Century 21 Canada Ltd. Partnership v. Rogers Communications Inc. involved a dispute over the unauthorized copying of property descriptions and photos from Century 21′s website for use on a real estate listings website operated by Rogers’ subsidiary Zoocasa. Century 21 sued Rogers based on license and assignment agreements signed by the co-plaintiffs before the property descriptions and photos were created. The Court decided that  Century 21 could not win because the license and assignment agreements did not give Century 21 ownership of copyright in the property descriptions and photos or an exclusive license to use them. The Court followed a 1924 decision that an agreement cannot effectively assign legal ownership of copyright in a nonexistent (future-created) work. Instead, a purported assignment of copyright in a future-created work gives the assignee only an equitable interest in the copyright when the work is created and a right to require the copyright owner to execute a proper assignment of copyright after the work is created, which might be difficult to do in many circumstances.

This is a big deal.  The decision that the common law does not recognize as valid an assignment of property that does not exist when the assignment is signed – could apply to all kinds of intellectual property rights and thereby limit the effectiveness of work product ownership agreements signed when a worker is first engaged. While employees’ work, under the Canadian Copyright Act are deemed to belong to the employer, there are no similar statutes to create that situation for other kinds of intellectual property, such as patentable inventions created by employees or for any intellectual property rights (including copyright) created by independent contractors.

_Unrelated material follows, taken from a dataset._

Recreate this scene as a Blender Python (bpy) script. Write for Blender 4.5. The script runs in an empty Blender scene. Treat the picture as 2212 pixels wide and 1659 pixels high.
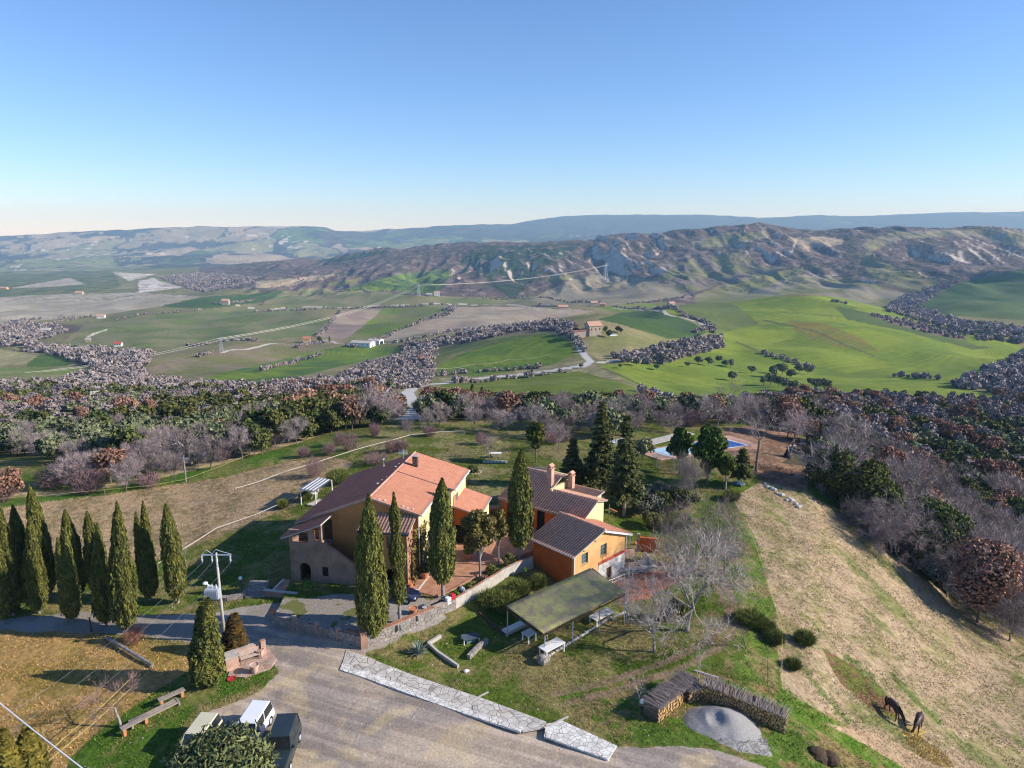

To address these risks, businesses should ensure that when employees or independent contractors are first engaged, they are required to sign an agreement that includes appropriate assignments and exclusive licenses of work product and related intellectual property rights and that obligates the worker to execute further agreements to confirm the business’ ownership of future-created work product and related rights. For workers who are already engaged, businesses should consider requiring them to sign a supplemental agreement (supported by valid consideration) to address these issues. In addition, businesses should consider implementing a practice of requiring that each worker sign a confirmatory work product ownership agreement on a routine basis (for example, when annual bonuses are distributed) and upon termination or disengagement (including as part of a severance agreement).